[Begin Extracted material]

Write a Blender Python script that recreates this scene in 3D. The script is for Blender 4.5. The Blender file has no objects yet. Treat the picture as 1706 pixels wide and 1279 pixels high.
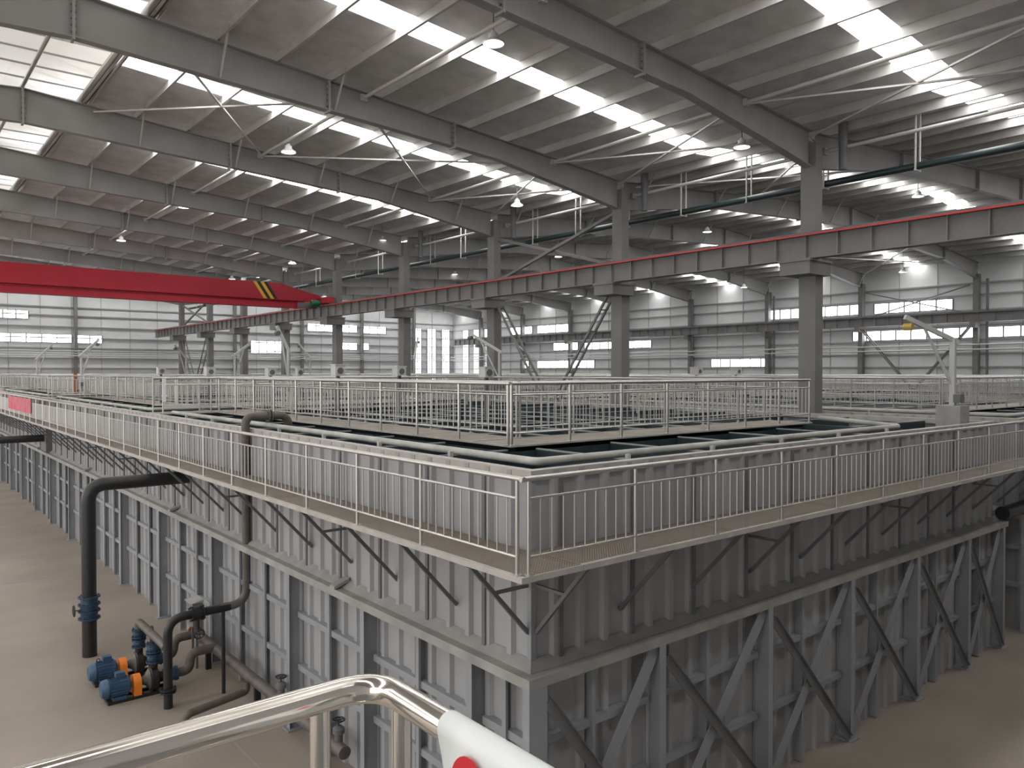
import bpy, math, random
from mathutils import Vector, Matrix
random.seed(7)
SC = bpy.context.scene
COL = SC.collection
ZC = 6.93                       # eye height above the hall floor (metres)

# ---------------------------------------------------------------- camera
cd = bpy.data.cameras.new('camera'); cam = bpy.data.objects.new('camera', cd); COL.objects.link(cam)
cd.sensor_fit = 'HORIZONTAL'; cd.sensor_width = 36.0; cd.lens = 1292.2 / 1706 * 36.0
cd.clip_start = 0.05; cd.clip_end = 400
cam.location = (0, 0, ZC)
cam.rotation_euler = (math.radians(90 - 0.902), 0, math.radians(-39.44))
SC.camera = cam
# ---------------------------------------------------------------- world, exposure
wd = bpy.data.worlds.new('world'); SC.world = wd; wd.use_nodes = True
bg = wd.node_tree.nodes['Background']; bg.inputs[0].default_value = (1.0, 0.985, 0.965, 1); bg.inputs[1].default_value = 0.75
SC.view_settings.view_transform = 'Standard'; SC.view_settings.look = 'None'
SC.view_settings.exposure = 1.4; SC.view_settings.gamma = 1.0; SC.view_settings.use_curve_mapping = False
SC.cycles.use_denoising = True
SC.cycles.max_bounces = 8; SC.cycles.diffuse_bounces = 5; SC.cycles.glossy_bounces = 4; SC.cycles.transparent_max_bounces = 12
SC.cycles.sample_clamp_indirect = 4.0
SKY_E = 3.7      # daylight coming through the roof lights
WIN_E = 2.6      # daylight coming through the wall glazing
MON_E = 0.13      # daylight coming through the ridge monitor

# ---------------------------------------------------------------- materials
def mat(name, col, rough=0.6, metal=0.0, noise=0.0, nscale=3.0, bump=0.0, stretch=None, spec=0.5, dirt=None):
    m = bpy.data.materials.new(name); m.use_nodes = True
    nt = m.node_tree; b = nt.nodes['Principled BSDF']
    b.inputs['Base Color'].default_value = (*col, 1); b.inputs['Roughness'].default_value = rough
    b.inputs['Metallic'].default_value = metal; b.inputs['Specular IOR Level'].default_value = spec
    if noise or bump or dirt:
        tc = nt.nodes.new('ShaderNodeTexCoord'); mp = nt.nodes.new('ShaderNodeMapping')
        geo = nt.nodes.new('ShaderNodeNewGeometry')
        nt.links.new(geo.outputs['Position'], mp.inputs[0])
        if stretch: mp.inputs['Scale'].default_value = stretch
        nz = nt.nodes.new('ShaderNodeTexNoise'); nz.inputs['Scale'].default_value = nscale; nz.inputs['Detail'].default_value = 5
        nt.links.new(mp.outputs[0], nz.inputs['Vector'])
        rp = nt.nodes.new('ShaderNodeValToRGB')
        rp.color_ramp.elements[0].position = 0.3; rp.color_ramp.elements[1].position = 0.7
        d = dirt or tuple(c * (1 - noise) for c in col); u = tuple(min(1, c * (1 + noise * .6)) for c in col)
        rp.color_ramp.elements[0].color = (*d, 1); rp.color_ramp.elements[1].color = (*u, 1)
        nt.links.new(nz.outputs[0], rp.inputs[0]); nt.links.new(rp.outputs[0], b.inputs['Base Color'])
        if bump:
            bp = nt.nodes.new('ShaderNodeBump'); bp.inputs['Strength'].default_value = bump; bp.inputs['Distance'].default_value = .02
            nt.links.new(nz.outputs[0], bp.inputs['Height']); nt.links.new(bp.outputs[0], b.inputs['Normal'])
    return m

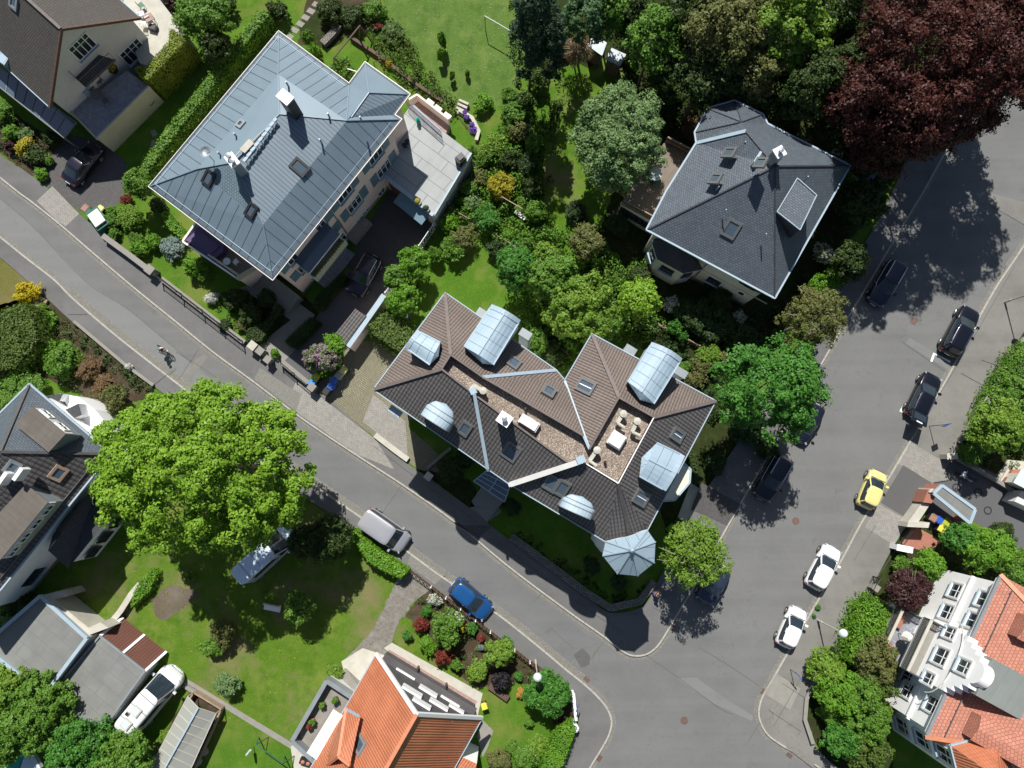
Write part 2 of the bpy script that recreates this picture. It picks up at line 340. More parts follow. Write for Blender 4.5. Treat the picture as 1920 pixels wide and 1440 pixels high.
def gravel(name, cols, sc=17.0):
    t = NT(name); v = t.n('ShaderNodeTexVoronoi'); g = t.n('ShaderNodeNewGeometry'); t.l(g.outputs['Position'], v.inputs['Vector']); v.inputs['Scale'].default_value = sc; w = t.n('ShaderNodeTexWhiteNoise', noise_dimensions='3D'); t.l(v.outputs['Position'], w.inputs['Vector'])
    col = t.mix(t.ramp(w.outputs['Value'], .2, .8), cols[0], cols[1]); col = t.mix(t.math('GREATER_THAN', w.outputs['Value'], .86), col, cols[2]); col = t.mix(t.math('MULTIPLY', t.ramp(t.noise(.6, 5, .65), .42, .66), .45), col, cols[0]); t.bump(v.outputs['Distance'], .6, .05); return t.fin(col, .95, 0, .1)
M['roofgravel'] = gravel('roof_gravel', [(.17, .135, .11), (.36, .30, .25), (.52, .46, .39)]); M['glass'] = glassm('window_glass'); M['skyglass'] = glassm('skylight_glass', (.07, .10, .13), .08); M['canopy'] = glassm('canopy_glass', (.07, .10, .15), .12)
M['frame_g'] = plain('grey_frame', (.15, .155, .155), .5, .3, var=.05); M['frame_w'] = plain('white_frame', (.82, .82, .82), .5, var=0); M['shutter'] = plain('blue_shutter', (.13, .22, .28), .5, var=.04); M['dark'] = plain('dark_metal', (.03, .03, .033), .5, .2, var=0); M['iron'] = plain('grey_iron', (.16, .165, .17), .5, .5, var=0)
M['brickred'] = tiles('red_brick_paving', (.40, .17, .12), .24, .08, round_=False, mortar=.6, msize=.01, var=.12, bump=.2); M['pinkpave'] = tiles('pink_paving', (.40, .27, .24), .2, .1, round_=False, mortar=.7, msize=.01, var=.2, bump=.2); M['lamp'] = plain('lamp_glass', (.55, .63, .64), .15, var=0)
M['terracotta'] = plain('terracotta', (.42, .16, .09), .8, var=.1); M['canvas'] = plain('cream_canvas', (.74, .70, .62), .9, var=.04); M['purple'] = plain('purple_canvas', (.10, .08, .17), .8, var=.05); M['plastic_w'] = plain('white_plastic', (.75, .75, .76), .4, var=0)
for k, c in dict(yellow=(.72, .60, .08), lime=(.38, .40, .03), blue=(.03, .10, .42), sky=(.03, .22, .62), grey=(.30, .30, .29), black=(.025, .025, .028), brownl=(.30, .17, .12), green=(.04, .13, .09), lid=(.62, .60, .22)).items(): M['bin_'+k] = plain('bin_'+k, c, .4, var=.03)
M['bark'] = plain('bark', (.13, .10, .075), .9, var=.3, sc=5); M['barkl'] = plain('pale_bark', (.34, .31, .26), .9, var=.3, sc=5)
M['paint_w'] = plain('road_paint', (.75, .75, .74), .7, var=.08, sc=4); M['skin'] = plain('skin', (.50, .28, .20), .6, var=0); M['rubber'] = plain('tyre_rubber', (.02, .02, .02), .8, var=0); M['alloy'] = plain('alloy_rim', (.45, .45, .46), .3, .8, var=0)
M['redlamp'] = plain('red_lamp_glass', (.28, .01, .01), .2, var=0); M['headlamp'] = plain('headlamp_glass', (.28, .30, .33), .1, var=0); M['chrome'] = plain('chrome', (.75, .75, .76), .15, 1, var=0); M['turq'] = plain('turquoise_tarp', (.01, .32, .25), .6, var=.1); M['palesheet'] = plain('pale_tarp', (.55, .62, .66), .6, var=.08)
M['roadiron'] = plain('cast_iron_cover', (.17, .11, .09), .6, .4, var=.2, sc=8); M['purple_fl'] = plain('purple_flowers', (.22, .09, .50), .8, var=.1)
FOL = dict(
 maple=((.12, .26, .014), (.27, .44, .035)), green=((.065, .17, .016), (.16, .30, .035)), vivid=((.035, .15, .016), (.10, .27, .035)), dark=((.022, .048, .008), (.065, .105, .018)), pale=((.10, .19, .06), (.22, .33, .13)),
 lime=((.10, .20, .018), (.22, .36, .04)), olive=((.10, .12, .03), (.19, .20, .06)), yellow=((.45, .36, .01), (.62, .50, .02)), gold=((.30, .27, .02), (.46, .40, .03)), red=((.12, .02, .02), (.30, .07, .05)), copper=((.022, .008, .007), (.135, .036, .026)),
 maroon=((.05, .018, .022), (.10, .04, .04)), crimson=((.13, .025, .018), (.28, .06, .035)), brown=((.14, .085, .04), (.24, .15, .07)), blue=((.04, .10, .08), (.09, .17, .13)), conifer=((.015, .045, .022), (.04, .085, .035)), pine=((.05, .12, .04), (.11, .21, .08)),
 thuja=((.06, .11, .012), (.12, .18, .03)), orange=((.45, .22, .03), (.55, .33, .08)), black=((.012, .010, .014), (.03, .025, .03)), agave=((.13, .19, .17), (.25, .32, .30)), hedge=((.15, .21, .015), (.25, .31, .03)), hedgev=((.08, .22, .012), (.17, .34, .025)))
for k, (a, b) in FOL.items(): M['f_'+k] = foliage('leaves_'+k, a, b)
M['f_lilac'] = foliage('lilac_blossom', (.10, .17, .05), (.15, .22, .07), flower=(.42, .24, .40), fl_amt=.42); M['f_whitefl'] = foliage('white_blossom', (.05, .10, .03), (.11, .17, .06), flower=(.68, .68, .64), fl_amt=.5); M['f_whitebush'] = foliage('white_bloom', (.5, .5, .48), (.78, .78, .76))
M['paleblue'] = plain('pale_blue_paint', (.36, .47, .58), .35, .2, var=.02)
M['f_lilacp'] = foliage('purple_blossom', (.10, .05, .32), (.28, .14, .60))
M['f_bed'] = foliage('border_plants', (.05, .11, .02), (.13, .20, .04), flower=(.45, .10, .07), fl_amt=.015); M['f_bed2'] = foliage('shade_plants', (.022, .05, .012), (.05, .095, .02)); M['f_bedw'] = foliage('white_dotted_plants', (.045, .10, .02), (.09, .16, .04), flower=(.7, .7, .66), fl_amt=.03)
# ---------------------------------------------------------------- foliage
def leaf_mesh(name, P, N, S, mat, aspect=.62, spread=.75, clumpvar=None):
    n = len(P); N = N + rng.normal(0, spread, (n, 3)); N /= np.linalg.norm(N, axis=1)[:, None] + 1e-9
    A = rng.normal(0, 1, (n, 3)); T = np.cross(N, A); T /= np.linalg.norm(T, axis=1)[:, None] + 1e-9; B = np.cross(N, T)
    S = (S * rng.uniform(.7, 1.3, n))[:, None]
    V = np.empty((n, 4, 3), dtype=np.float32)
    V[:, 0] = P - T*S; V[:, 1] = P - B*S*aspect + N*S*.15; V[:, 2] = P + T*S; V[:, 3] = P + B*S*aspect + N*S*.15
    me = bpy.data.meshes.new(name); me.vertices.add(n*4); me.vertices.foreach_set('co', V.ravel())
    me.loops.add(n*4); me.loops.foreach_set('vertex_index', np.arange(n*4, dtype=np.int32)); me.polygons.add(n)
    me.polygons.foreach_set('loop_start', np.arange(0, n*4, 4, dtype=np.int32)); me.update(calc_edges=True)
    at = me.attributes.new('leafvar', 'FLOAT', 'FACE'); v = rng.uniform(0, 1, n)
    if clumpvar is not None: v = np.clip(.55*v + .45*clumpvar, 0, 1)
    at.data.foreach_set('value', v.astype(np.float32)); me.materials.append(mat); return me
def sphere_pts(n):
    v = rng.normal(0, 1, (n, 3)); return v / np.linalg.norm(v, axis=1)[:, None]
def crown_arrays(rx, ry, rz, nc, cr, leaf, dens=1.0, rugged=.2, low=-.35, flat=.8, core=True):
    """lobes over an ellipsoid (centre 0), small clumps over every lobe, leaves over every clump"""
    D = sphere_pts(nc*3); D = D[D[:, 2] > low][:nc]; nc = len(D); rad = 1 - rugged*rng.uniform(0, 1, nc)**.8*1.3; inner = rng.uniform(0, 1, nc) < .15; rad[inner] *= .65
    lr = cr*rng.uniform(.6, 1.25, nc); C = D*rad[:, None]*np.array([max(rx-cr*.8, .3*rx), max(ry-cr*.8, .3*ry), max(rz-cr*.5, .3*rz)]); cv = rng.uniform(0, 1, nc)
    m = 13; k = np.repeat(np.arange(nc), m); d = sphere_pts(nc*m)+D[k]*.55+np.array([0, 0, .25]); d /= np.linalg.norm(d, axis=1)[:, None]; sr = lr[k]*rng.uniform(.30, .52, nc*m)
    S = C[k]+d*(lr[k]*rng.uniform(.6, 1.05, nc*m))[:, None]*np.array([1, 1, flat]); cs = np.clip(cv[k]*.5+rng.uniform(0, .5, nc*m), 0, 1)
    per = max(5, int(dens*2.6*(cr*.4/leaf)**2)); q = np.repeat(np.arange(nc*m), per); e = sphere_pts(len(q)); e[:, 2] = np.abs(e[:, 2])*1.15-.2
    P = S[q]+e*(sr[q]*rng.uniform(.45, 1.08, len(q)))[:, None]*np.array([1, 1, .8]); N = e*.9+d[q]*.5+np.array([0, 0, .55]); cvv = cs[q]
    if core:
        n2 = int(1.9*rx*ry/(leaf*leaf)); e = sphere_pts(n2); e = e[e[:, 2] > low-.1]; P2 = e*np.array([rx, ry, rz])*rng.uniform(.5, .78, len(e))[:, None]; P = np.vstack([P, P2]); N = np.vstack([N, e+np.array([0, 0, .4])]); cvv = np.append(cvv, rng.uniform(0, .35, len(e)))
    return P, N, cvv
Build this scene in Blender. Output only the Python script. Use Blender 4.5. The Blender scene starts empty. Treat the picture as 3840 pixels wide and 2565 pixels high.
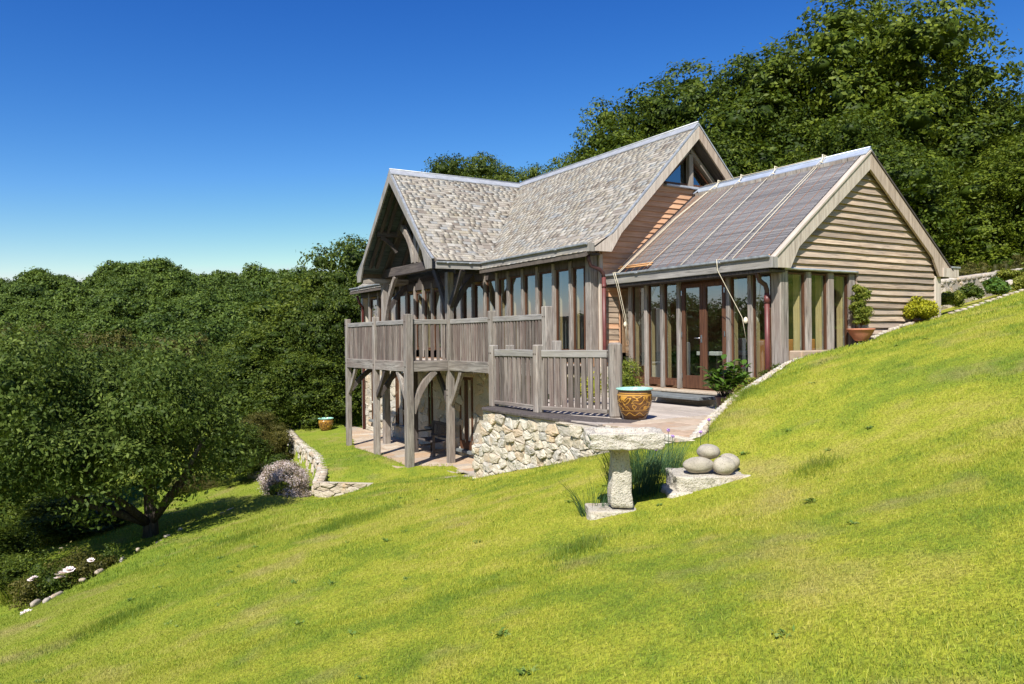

[End Extracted material]

**Objective:** Show each line in the entries that holds the string "Python".

**Answer to this problem:**
Write a Blender Python script that recreates this scene in 3D. The script is for Blender 4.5. The Blender file has no objects yet. Treat the picture as 1706 pixels wide and 1279 pixels high.
Build this scene in Blender. Output only the Python script. Use Blender 4.5. The Blender scene starts empty. Treat the picture as 3840 pixels wide and 2565 pixels high.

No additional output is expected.